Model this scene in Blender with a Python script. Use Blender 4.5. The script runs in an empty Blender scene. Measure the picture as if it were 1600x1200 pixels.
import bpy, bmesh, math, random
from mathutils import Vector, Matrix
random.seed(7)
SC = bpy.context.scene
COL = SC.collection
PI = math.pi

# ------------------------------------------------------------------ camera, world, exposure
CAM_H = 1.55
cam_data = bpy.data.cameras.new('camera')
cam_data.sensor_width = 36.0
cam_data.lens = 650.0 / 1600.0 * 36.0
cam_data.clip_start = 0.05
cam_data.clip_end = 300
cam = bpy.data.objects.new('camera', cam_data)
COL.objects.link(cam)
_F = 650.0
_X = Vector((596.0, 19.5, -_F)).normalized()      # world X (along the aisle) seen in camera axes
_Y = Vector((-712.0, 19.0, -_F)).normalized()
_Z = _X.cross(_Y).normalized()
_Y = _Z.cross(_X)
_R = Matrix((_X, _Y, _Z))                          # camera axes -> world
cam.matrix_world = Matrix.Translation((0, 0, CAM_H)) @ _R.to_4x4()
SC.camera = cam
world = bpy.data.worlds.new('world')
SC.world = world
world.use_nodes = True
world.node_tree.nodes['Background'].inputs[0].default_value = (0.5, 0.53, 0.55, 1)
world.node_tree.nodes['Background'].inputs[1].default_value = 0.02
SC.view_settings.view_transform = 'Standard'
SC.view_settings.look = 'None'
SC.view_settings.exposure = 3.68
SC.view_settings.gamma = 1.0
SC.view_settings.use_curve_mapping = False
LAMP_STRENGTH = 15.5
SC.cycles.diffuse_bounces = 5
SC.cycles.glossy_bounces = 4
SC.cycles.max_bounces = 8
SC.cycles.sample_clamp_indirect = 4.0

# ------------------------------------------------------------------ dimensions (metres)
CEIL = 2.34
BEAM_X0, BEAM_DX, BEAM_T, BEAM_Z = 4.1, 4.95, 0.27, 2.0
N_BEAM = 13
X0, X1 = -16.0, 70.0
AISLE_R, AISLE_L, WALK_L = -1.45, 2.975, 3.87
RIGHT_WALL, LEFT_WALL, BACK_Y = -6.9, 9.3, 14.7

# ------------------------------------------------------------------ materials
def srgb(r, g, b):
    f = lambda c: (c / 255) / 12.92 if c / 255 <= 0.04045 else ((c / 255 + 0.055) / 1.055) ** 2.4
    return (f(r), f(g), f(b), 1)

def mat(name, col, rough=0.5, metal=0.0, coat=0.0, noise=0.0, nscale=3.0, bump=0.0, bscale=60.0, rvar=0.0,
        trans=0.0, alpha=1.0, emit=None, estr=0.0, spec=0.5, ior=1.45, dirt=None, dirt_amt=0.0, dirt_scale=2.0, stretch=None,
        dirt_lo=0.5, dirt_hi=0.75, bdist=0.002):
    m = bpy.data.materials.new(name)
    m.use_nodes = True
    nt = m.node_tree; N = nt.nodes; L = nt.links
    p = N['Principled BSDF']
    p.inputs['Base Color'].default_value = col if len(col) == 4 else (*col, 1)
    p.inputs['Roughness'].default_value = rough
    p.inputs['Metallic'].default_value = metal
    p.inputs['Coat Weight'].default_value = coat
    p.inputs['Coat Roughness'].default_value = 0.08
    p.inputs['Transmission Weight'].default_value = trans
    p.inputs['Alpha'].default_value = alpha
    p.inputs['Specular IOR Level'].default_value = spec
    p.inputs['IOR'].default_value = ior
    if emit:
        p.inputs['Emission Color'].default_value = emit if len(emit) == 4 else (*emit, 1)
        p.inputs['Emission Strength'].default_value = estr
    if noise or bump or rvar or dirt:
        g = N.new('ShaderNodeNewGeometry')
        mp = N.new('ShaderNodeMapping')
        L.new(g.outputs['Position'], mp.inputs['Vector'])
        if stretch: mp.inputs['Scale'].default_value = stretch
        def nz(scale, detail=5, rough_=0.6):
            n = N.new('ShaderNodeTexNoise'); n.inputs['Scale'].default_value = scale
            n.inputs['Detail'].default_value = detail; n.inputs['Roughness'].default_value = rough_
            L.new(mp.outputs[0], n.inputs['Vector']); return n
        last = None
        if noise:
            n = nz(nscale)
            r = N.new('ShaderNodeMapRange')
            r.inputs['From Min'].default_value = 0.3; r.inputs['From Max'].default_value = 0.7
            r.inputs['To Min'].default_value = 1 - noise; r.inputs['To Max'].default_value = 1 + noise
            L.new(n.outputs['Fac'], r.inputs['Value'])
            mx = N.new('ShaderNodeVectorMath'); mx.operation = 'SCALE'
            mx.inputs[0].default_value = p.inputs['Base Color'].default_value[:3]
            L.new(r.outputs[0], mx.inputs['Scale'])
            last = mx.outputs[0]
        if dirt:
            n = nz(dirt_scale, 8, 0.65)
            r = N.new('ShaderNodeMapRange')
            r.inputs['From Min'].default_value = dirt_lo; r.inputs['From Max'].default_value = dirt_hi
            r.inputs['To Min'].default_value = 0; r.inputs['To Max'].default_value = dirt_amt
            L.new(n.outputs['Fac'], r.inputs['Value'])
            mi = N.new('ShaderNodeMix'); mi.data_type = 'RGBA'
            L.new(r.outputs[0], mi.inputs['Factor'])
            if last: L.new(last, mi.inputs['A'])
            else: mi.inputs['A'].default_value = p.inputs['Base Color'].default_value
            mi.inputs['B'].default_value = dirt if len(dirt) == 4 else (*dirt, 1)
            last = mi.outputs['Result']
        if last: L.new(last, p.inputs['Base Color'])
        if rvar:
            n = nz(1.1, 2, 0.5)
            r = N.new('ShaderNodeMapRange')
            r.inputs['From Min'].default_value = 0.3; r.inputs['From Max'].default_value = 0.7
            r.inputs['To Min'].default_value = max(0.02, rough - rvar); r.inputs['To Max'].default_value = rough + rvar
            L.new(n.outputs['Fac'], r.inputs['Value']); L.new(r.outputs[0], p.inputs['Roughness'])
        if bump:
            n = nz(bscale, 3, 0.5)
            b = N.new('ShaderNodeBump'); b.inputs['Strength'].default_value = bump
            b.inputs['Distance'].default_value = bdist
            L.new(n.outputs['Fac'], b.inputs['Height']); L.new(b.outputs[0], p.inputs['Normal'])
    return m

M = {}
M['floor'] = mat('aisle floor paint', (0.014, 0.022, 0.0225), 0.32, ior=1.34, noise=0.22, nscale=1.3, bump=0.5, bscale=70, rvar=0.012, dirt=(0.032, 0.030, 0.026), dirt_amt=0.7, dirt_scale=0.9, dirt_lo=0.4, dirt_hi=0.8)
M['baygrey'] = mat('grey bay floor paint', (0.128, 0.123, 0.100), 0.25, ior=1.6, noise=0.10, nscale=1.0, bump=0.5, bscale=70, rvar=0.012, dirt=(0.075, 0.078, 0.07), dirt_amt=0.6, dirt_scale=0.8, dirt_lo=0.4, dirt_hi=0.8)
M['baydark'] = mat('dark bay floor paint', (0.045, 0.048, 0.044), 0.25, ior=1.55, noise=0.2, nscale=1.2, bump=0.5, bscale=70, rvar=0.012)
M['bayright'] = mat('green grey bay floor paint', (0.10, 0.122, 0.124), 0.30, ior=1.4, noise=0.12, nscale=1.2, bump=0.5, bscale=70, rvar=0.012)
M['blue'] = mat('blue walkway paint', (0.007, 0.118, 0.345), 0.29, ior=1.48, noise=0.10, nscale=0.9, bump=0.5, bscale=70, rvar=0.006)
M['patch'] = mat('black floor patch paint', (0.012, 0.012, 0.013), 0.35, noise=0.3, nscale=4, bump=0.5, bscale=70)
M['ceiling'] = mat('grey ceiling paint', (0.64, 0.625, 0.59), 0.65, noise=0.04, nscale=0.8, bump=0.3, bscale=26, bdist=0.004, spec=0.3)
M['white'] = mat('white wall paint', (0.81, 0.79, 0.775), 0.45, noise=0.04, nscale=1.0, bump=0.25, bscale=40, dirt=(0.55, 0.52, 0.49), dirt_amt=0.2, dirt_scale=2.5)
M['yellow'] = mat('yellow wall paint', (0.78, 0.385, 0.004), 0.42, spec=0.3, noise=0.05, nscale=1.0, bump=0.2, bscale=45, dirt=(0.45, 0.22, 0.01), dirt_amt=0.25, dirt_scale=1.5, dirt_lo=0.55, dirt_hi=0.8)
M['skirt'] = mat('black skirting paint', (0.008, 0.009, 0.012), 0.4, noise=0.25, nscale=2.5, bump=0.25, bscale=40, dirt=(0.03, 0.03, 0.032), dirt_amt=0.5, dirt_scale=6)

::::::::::

**Task to complete**: Print only the lines from the top of the data above down to the line holding "PI = math.pi", inclusive.

**Response below**:
Model this scene in Blender with a Python script. Use Blender 4.5. The script runs in an empty Blender scene. Measure the picture as if it were 1600x1200 pixels.
import bpy, bmesh, math, random
from mathutils import Vector, Matrix
random.seed(7)
SC = bpy.context.scene
COL = SC.collection
PI = math.pi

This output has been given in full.